Golden Crispy Cornmeal Balls (Printer-Friendly)

Crispy, golden cornmeal balls with a tender, savory center ideal as a Southern side dish.

# What You'll Need:

→ Dry Ingredients

01 - 1 cup yellow medium grind cornmeal
02 - ½ cup all-purpose flour
03 - 1½ teaspoons baking powder
04 - ½ teaspoon baking soda
05 - 1 teaspoon granulated sugar
06 - 1 teaspoon salt
07 - ¼ teaspoon ground black pepper
08 - ¼ teaspoon cayenne pepper (optional)

→ Wet Ingredients

09 - ¾ cup buttermilk
10 - 1 large egg

→ Aromatics

11 - ½ cup finely diced yellow or sweet onion
12 - 2 tablespoons chopped fresh chives or scallions (optional)

→ For Frying

13 - Vegetable oil, approximately 6 to 8 cups, for deep-frying

# Step-by-Step Guide:

01 - In a large mixing bowl, whisk together cornmeal, flour, baking powder, baking soda, sugar, salt, black pepper, and cayenne if using.
02 - In a separate bowl, beat the buttermilk and egg until fully incorporated.
03 - Pour the wet mixture into the dry ingredients and stir gently until just blended, avoiding overmixing.
04 - Fold in the diced onions and chives or scallions, if desired.
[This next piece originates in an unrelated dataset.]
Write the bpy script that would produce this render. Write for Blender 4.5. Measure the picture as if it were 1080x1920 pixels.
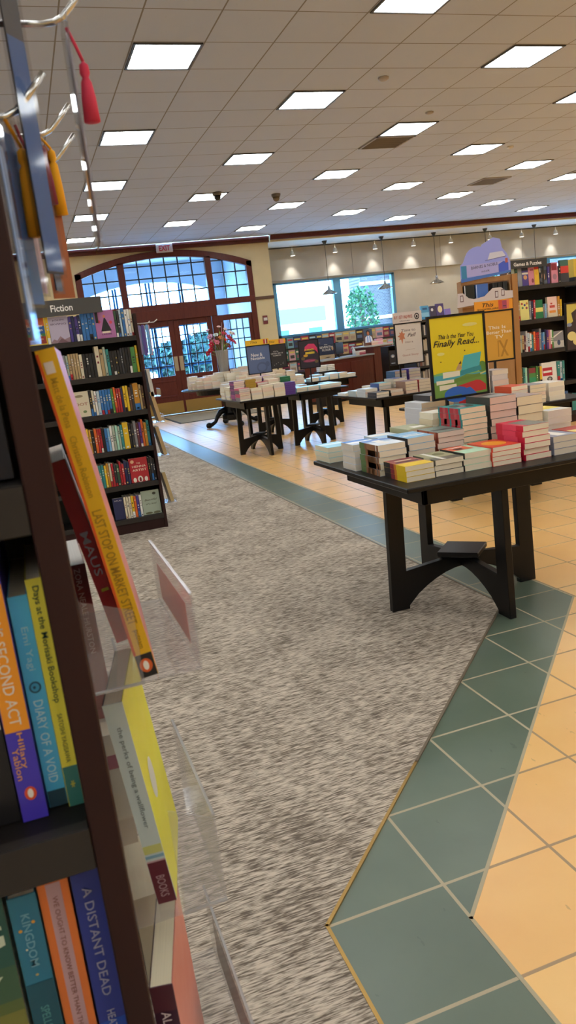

Allow the batter to rest for five minutes.
05 - Preheat vegetable oil in a deep fryer or heavy-bottomed pot to 350°F (175°C).
06 - Using two spoons or a small scoop, drop heaping tablespoonfuls of batter carefully into the hot oil in batches to prevent overcrowding.
07 - Cook the hushpuppies for 2 to 3 minutes, turning occasionally, until they achieve a golden brown and crisp exterior.
08 - Remove hushpuppies with a slotted spoon and drain on paper towels. Serve immediately while hot.

# Expert Tips:

01 -
  • They're impossibly easy to make but taste like you've been deep-frying for decades.
  • That crispy-outside, tender-inside contrast is genuinely addictive and hard to stop eating once you start.
  • They transform any meal into something that feels a little festive, even on a regular weeknight.
02 -
  • Overmixing the batter is the one mistake that will make hushpuppies tough and heavy instead of light and tender—fold, don't stir aggressively.
  • The oil temperature matters more than you'd think; if it's too cool they'll be greasy, and if it's too hot they'll brown before the inside cooks through.
  • Don't try to fry too many at once because they'll stick together and lower the oil temperature, ruining your batch.
03 -
  • Keep an instant-read thermometer by the stove so you can monitor the oil temperature throughout frying—it'll drop as you add more batter, so adjust the heat to keep it at 350°F.
  • If you don't have buttermilk on hand, mix ¾ cup milk with 2 teaspoons of lemon juice and let it sit for 5 minutes until it's slightly curdled—it works just as well and tastes nearly identical.